Second, we have the December 19th mini-timebomb in the banking industry. On that date, new capital requirements take effect, which as many as 100 smaller banks with total assets of $30 billion may not be able to meet. The regulators will be required to "shoot these banks one at a time," as one industry lobbyist puts it, during the following 90 days. As the banking industry overall is steadily regaining its health, and as the amount of money involved is not great, this is not something to keep us awake at night. It is not something the new President will relish, as he would have these summary executions going off right into his first 100 days. It would not be good for consumer psychology. The solution would be to postpone the deadline for one year, to December 19, 1993, to allow the strengthening economy to pull up all or most of these banks. In the debates, Governor Clinton at one point mentioned the December 19 deadline, indicating that he has been well briefed on its implications. If I were he, I'd appreciate having Chairman Greenspan publicly recommend the year's delay, which would take pressure off the chairmen of the Senate and House Banking Committees who might otherwise be forced to hew to the regulatory deadlines.

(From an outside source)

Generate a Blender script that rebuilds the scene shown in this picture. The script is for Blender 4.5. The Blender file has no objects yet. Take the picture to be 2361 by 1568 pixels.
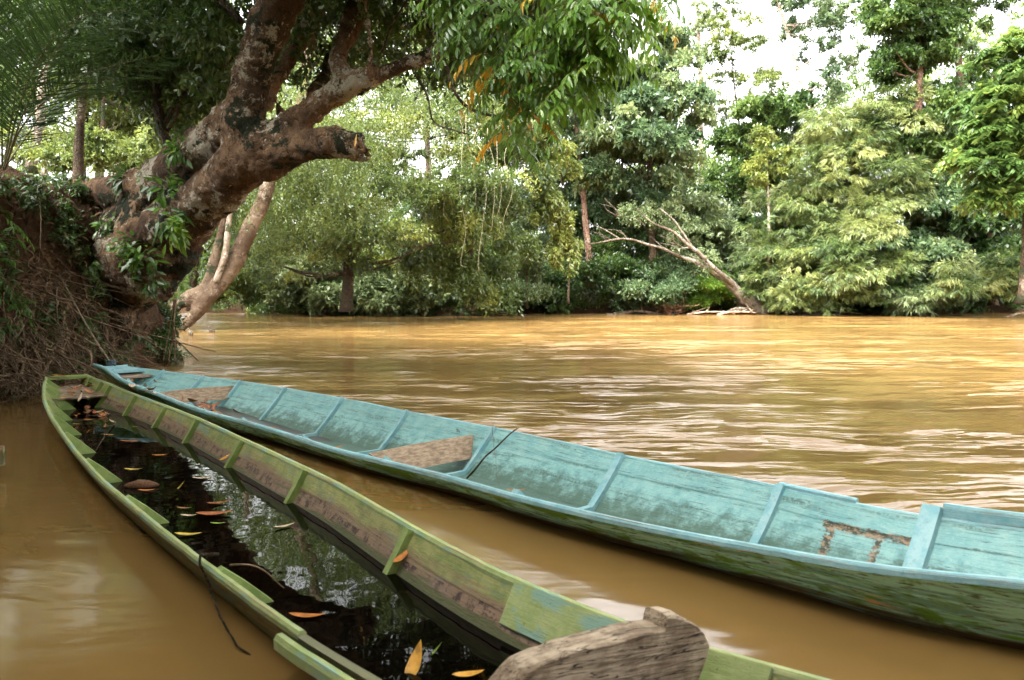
import bpy, math, random
import numpy as np
from mathutils import Vector, geometry

# ------------------------------------------------------------------ camera, world, sun, exposure
scene = bpy.context.scene
COL = scene.collection
CAM_H = 1.5
FPX = 1835.0                      # focal length for a picture 2361 wide
PITCH = math.atan((784 - 669) / FPX)
cam_data = bpy.data.cameras.new("camera")
cam_data.sensor_width = 36.0
cam_data.lens = FPX / 2361 * 36.0
cam_data.clip_start = 0.05
cam_data.clip_end = 3000
cam_data.dof.use_dof = True
cam_data.dof.focus_distance = 9.0
cam_data.dof.aperture_fstop = 3.5
cam = bpy.data.objects.new("camera", cam_data)
COL.objects.link(cam)
cam.location = (0, 0, CAM_H)
cam.rotation_euler = (math.radians(90) - PITCH, 0, 0)
scene.camera = cam

SUN_EL, SUN_AZ = math.radians(58), math.radians(215)     # azimuth clockwise from +Y: from behind, a little to the left
world = bpy.data.worlds.new("World")
scene.world = world
world.use_nodes = True
wn, wl = world.node_tree.nodes, world.node_tree.links
wn.clear()
sky = wn.new("ShaderNodeTexSky")
sky.sky_type = 'NISHITA'
sky.sun_disc = False
sky.sun_elevation = SUN_EL
sky.sun_rotation = SUN_AZ
sky.air_density = 1.0
sky.dust_density = 6.0
sky.ozone_density = 1.0
hsv = wn.new("ShaderNodeHueSaturation")
hsv.inputs["Saturation"].default_value = 0.08            # thin white overcast
bg = wn.new("ShaderNodeBackground")
bg.inputs["Strength"].default_value = 0.15
wo = wn.new("ShaderNodeOutputWorld")
wl.new(sky.outputs[0], hsv.inputs["Color"])
wl.new(hsv.outputs[0], bg.inputs["Color"])
wl.new(bg.outputs[0], wo.inputs["Surface"])
sun_data = bpy.data.lights.new("sun", 'SUN')
sun_data.energy = 0.6
sun_data.angle = math.radians(20)
sun_data.color = (1.0, 0.93, 0.80)
sun = bpy.data.objects.new("sun", sun_data)
COL.objects.link(sun)
sd = Vector((math.sin(SUN_AZ) * math.cos(SUN_EL), math.cos(SUN_AZ) * math.cos(SUN_EL), math.sin(SUN_EL)))
sun.rotation_euler = (-sd).to_track_quat('-Z', 'Y').to_euler()
sun.location = (-10, -20, 40)
scene.view_settings.view_transform = 'Standard'
scene.view_settings.look = 'None'
scene.view_settings.gamma = 1.0
scene.view_settings.use_curve_mapping = False
scene.view_settings.exposure = 3.45
cy = scene.cycles
cy.max_bounces = 7
cy.diffuse_bounces = 3
cy.glossy_bounces = 3
cy.transmission_bounces = 3
cy.transparent_max_bounces = 8
cy.caustics_reflective = False
cy.caustics_refractive = False
cy.sample_clamp_indirect = 6.0
cy.use_denoising = True
cy.volume_bounces = 0

RNG = np.random.default_rng(7)
random.seed(7)

# ------------------------------------------------------------------ helpers
FWD = np.array([0, math.cos(PITCH), -math.sin(PITCH)])
UPV = np.array([0, math.sin(PITCH), math.cos(PITCH)])
def ray(px, py):
    return FWD + np.array([1.0, 0, 0]) * (px - 1180.5) / FPX - UPV * (py - 784) / FPX
def atz(px, py, z=0.0):           # point of the place at height z
    r = ray(px, py); return np.array([0, 0, CAM_H]) + r * ((z - CAM_H) / r[2])
def atd(px, py, d):               # point of the place at distance d
    r = ray(px, py); return np.array([0, 0, CAM_H]) + r * (d / r[1])
def V(*a): return np.array(a, float)
def norm(v):
    v = np.asarray(v, float); return v / (np.linalg.norm(v, axis=-1, keepdims=True) + 1e-12)

def hash3(i, j, k, seed):
    n = (i * 374761393 + j * 668265263 + k * 1274126177 + seed * 974711) & 0xffffffff
    n = ((n ^ (n >> 13)) * 1274126177) & 0xffffffff
    return ((n ^ (n >> 16)) & 0xffff) / 65535.0
def vnoise(p, scale=1.0, seed=0):  # value noise, -1..1
    q = np.asarray(p) * scale
    f = np.floor(q).astype(np.int64); t = q - f; t = t * t * (3 - 2 * t)
    r = 0
    for a in (0, 1):
        for b in (0, 1):
            for c in (0, 1):
                w = (t[:, 0] if a else 1 - t[:, 0]) * (t[:, 1] if b else 1 - t[:, 1]) * (t[:, 2] if c else 1 - t[:, 2])
                r = r + w * hash3(f[:, 0] + a, f[:, 1] + b, f[:, 2] + c, seed)
    return r * 2 - 1
def fbm(p, scale, oct=4, seed=0):
    r = 0; amp = 1.0
    for o in range(oct):
        r = r + amp * vnoise(p, scale * 2 ** o, seed + o); amp *= 0.5
    return r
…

A great many people are going to do everything they can in the weeks ahead to persuade the President-elect that he should have his own man at the Fed. The Fed spokesman is already taking calls to deny that Greenspan will submit his resignation soon, to permit Clinton to have a co-terminous chairman. The chorus will be led by older Keynesian and monetarist academics, who know full well that Greenspan has been quietly moving the United States back to a gold standard. As always, the theoreticians who sing of easy money and currency devaluation are backed to the hilt by the industrialists who control the corporatist wings of both parties, and who owned Nick Brady. In 1981, Greenspan was thought to have been safe, having told the Federal Gold Commission that he was attracted to gold convertibility, but could not see how to get from here to there. He has since figured it out, folks. Milton Friedman's attack on the Fed in The Wall Street Journal October 23, Too Tight For A Strong Recovery," was nothing less than a shot at Greenspan and gold.

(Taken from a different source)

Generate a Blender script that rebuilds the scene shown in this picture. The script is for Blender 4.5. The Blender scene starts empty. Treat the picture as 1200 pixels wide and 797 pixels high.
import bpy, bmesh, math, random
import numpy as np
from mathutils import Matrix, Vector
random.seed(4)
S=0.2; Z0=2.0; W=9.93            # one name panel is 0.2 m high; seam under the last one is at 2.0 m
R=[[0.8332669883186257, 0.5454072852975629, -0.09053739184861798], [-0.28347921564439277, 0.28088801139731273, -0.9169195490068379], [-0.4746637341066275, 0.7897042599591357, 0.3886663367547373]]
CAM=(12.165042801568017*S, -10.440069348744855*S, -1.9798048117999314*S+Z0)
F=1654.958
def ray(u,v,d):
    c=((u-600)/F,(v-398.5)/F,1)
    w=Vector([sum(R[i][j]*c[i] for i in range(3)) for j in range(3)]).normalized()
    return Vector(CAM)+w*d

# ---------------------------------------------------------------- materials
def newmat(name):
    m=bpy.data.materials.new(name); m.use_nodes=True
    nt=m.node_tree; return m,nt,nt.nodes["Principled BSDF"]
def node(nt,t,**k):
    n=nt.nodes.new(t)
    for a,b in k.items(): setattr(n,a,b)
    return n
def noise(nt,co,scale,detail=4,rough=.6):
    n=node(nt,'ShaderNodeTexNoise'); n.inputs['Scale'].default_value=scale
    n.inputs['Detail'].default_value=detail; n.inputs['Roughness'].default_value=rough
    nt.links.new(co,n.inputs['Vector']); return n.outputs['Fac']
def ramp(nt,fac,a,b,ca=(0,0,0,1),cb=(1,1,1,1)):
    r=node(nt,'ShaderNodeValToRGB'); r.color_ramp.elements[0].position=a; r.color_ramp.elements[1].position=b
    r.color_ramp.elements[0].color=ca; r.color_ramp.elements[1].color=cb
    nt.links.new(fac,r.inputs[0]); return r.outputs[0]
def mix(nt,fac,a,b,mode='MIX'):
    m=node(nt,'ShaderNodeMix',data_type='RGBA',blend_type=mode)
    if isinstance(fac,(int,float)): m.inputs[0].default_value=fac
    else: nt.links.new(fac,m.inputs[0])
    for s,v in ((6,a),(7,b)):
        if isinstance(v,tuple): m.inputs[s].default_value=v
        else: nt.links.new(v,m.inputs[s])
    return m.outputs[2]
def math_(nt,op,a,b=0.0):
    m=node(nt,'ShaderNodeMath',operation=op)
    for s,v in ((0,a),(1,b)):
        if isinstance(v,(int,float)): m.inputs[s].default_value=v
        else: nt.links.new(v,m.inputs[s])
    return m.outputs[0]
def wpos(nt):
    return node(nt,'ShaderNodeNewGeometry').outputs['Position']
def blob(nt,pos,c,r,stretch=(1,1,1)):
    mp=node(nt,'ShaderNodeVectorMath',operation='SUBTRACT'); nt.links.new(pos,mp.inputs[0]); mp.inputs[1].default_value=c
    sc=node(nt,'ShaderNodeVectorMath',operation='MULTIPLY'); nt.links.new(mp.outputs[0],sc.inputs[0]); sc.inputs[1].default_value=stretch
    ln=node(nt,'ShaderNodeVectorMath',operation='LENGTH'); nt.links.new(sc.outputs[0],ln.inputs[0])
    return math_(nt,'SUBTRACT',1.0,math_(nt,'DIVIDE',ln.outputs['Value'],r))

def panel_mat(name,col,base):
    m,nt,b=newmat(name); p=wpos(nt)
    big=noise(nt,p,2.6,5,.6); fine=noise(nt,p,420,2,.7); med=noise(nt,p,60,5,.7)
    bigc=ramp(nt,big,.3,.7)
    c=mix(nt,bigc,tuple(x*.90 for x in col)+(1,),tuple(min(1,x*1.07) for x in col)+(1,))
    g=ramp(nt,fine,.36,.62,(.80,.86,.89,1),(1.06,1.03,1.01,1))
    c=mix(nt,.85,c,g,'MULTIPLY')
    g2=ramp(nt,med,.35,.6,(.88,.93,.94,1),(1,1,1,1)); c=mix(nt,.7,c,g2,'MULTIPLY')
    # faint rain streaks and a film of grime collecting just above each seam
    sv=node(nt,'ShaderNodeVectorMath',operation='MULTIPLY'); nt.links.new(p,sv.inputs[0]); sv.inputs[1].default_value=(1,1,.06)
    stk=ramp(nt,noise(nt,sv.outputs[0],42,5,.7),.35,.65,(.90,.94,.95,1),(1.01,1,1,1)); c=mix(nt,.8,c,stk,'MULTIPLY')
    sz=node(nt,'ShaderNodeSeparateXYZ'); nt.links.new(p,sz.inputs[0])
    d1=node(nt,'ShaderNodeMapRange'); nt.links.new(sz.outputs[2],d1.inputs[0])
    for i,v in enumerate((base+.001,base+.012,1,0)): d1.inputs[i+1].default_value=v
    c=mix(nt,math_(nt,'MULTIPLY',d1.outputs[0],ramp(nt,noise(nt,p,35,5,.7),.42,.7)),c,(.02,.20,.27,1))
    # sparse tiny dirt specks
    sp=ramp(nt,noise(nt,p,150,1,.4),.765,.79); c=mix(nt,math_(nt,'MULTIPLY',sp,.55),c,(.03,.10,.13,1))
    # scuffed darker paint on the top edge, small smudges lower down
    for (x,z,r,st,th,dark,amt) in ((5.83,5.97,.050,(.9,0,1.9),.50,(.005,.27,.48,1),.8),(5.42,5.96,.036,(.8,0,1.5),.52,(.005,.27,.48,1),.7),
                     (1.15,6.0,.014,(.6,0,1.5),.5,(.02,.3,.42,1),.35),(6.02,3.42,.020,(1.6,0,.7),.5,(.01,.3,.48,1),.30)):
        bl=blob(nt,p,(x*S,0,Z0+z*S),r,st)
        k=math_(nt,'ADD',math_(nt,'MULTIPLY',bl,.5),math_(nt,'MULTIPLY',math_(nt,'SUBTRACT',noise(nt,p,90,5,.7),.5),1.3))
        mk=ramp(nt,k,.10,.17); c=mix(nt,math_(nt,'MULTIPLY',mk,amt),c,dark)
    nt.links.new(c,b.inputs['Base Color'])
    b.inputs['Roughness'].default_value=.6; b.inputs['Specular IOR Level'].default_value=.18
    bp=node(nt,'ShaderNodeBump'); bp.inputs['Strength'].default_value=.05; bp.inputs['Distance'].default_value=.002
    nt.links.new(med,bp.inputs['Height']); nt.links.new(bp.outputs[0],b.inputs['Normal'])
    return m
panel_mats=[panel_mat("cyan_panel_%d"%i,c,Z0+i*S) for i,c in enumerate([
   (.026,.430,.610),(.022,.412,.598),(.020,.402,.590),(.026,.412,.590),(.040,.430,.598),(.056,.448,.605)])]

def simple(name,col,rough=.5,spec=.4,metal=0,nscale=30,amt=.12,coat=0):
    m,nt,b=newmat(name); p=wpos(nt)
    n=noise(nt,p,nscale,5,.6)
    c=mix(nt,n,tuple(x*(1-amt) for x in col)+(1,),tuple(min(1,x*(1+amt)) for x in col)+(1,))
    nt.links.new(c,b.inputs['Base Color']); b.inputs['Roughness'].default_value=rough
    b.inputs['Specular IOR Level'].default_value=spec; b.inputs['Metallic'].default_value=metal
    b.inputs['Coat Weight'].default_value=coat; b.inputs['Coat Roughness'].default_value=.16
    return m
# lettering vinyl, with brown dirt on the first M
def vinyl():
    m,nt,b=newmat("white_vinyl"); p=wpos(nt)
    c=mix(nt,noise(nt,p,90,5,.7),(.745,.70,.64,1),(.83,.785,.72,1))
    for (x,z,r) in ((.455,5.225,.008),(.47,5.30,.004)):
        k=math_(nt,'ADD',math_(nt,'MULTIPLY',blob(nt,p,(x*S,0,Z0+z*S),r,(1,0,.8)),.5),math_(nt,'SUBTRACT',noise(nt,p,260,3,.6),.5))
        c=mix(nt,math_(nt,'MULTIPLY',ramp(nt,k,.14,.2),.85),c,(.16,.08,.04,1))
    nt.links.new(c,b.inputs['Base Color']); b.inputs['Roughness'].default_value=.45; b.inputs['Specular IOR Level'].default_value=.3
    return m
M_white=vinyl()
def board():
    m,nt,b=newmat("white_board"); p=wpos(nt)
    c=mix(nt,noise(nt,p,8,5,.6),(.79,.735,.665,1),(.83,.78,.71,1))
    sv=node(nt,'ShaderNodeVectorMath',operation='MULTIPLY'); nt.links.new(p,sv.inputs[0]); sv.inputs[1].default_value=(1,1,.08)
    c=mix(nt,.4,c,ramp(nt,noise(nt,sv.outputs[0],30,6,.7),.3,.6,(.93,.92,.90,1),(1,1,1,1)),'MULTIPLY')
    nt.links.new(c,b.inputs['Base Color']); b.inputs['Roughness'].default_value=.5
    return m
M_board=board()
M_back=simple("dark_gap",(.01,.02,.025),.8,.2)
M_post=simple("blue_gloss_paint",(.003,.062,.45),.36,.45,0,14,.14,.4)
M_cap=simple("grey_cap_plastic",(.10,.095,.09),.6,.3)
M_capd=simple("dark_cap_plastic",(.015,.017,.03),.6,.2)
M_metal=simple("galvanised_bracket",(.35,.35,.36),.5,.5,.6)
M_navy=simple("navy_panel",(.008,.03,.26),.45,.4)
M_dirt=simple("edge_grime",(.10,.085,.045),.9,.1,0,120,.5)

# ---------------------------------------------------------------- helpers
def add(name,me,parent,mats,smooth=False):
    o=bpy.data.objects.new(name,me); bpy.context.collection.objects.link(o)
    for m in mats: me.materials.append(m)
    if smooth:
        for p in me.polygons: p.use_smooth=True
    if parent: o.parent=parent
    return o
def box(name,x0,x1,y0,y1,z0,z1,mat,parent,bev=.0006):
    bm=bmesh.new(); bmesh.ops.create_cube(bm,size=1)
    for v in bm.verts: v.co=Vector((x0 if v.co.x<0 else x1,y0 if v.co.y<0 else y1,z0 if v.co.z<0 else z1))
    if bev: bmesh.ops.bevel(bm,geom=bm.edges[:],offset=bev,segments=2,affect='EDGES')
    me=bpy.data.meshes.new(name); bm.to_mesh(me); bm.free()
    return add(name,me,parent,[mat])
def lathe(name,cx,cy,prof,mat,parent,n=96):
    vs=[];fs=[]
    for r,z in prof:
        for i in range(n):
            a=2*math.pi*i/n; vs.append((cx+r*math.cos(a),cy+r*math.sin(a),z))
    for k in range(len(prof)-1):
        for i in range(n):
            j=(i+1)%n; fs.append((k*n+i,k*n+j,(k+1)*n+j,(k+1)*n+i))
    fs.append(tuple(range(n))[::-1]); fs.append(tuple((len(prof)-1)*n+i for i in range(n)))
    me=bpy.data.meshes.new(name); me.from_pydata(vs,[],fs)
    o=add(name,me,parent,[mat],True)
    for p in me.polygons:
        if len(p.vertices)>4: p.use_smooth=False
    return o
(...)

If I were Greenspan, I'd take some pains to explain Price Level Targeting to the President-elect, and also discuss the beneficial effects a gold index standard would have on long-term interest rates. In today's WSJ, SEC Chairman Richard Breeden declaims against the March 1989 Basel Rules of bank capitalization, which heavily favor bank "investment" in U.S. and foreign governments bonds over bank credits to small business. Governments are thought to be "riskless," although if banks had to mark to market their government bonds in the Carter years — the heyday of the Keynesians and monetarists -- the landscape would have been covered with buzzards. If short-term interest rates pop up, Breeden warns, today's record bank profits will disappear along with the interest margin between banks' long-term bond assets and their cost of funds. With a gold price target, there is no reason for short rates to rise, even with rapid economic growth. Alan Greenspan is now in a position to explain to the President-elect how a gold-based monetary system can keep the buzzards away from the Clinton Administration. What we have going for us in this situation is that Clinton did not study economics in college, he has been governor of a small backward state which Nobel Prizewinners have shunned and where monetary theory has never been discussed, and he is a young policy wonk who learns fast.

Greenspan has to feel confident of his ground in his initial meeting with the President-elect. His core beliefs on money and taxes are his sword and his shield, which can protect the Fed and his fellow citizens from another round of managed money — which more than anything else destroyed Richard Nixon and made Jimmy Carter a one-term President. We know there are people close to the President-elect who believe this. In August, I wrote that "It would not surprise me to see Clinton soon defend Greenspan's Fed against the continued onslaughts of Nick Brady, who this week joined Democratic inflationists in Congress in attacking the independence of the Fed." ("Three Days in Washington," August 7, 1992.) In fact, Clinton did exactly that in his first debate, which astonished those who expected he might simply pile on Greenspan. In advance of this first unscheduled meeting with the President-elect, we expect Greenspan would do his best to get the price of gold back to $350, to demonstrate how happy the bond market becomes when gold is where it should be. Clinton, who has read plenty of stories about how bad he is going to be for bonds, should appreciate a big bond rally as a fanfare to his inaugural. It would make him think nice things about Greenspan.

Nobody is going to be able to talk Clinton out of national industrial planning schemes, "investments" in this, that and the other "technologies of the future." A few good deeds, though, will offset a multitude of sins. This is where Greenspan can make a difference. As I mentioned Monday in "A Vote for Bush, Barely," he is prepared to tell the President-elect that it would be terrific if, right off the bat, President Clinton could persuade Congress to index capital gains taxes historically. Clinton is philosophically attuned to this position. He has told business audiences that he is opposed to taxing inflation gains. Academic economists will oppose the idea on the grounds that it won't do diddley and will be expensive. If Clinton were to do it, perhaps trading off capgains at death, he would have a wondrous fanfare in the stock market to accompany the fanfare in bonds. These market advances would presage an expanding U.S. economy, triggering an expansion abroad, and a happy conclusion to the Uruguay Round. How delightful.

The President-elect should have this meeting with Greenspan sooner, not later. Once he has named a Treasury Secretary, Clinton's powers become diffuse, especially if his choice is a strong-willed, dominant personality. Will it be Chairman of Senate Finance, Lloyd Bentsen, the latest name in the hopper? The word is he wants it. Hmmm. Of the names bandied about, Paul Volcker would best be able to work with Greenspan on rebuilding the international monetary system. Even Volcker, though, has little experience with the dynamics of entrepreneurial capitalism. He's never met a payroll. He's a government guy all the way. Greenspan is just the fellow to get things off on the right foot for Clinton. He knows the ropes. He's seen it all. In this first exciting day of America's Adventure with Clintonomics, Greenspan is the man on the margin.